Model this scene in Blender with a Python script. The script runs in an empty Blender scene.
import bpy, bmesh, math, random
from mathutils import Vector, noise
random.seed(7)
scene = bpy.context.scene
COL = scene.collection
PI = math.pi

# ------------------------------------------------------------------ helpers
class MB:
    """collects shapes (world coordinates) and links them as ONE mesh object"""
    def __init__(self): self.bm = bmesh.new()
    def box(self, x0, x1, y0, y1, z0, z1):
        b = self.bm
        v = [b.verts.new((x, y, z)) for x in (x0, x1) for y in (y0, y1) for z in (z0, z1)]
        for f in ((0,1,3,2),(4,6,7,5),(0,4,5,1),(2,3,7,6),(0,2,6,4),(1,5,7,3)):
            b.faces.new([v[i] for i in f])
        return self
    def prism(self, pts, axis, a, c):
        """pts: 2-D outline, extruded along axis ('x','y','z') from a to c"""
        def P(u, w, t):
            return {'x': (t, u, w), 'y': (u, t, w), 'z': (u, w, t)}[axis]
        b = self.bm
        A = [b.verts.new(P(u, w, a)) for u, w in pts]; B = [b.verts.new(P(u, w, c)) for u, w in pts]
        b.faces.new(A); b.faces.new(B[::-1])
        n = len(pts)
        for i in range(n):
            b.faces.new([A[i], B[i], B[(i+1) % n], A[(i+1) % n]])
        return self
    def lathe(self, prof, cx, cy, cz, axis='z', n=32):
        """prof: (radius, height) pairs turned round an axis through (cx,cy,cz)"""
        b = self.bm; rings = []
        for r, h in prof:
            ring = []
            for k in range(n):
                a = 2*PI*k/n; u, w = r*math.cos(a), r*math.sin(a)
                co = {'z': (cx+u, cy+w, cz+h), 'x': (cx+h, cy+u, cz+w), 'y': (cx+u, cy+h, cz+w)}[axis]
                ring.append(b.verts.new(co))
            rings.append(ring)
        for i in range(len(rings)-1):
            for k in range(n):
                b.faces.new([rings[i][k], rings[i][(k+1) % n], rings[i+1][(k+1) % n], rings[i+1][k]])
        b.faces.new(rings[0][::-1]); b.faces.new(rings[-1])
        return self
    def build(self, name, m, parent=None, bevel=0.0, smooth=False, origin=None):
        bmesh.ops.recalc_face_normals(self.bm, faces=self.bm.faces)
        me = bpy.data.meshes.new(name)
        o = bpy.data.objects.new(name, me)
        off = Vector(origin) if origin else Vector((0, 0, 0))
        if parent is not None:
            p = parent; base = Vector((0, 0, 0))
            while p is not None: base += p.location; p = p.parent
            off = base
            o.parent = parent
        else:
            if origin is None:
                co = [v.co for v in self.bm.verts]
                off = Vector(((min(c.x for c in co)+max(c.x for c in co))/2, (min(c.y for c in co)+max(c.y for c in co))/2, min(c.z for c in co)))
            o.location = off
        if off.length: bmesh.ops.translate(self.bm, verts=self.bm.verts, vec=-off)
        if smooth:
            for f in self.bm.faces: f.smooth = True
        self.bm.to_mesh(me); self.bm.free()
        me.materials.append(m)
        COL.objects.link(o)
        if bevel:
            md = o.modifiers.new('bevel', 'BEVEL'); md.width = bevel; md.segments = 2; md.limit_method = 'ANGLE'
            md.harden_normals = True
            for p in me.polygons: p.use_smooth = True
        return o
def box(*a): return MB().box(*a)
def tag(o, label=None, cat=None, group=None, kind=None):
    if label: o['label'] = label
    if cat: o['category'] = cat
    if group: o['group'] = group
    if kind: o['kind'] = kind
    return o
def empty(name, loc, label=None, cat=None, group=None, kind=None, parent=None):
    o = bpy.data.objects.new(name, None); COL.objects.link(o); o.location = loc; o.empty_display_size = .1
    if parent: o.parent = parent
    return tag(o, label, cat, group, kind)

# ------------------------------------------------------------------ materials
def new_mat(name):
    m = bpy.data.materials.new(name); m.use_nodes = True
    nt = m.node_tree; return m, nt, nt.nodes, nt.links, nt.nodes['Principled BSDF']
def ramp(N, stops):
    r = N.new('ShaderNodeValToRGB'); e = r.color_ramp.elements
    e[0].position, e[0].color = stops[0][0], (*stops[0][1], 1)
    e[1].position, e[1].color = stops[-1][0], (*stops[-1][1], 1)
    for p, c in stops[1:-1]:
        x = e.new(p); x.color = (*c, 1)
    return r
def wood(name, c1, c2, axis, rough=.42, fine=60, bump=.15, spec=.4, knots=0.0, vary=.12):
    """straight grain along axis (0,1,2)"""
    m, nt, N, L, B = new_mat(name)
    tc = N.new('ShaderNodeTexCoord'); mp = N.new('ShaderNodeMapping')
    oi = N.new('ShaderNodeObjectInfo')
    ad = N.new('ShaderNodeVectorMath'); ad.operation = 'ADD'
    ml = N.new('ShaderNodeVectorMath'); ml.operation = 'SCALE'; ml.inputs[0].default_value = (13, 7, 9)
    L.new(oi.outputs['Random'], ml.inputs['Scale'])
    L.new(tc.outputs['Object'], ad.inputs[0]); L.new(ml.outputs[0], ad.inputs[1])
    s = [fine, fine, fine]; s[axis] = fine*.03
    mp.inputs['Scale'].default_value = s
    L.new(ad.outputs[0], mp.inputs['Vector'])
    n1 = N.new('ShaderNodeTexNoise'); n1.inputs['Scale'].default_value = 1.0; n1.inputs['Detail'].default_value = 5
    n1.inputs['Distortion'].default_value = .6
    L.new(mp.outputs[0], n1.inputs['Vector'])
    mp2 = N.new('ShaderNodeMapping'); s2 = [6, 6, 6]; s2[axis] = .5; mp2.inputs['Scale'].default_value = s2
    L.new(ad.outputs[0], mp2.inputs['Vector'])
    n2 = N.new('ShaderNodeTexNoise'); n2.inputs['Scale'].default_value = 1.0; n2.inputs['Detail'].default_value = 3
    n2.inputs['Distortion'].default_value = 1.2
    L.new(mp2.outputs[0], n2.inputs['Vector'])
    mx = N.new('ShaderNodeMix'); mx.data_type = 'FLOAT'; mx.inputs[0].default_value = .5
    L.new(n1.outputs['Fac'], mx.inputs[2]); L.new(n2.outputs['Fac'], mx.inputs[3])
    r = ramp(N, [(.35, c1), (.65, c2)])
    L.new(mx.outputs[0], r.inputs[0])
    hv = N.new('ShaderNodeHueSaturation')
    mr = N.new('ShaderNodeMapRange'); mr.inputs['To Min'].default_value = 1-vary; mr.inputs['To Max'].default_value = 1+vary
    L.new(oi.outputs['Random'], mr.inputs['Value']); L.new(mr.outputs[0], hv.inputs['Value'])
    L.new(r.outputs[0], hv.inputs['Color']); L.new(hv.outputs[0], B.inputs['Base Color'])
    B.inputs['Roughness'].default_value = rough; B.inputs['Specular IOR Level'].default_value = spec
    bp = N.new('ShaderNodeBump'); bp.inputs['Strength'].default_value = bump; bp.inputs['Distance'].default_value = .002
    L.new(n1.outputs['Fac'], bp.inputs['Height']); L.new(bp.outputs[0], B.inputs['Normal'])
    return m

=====

Print exactly, and only, the lines beginning at the top of the listing and ending at the line with "PI = math.pi".

Model this scene in Blender with a Python script. The script runs in an empty Blender scene.
import bpy, bmesh, math, random
from mathutils import Vector, noise
random.seed(7)
scene = bpy.context.scene
COL = scene.collection
PI = math.pi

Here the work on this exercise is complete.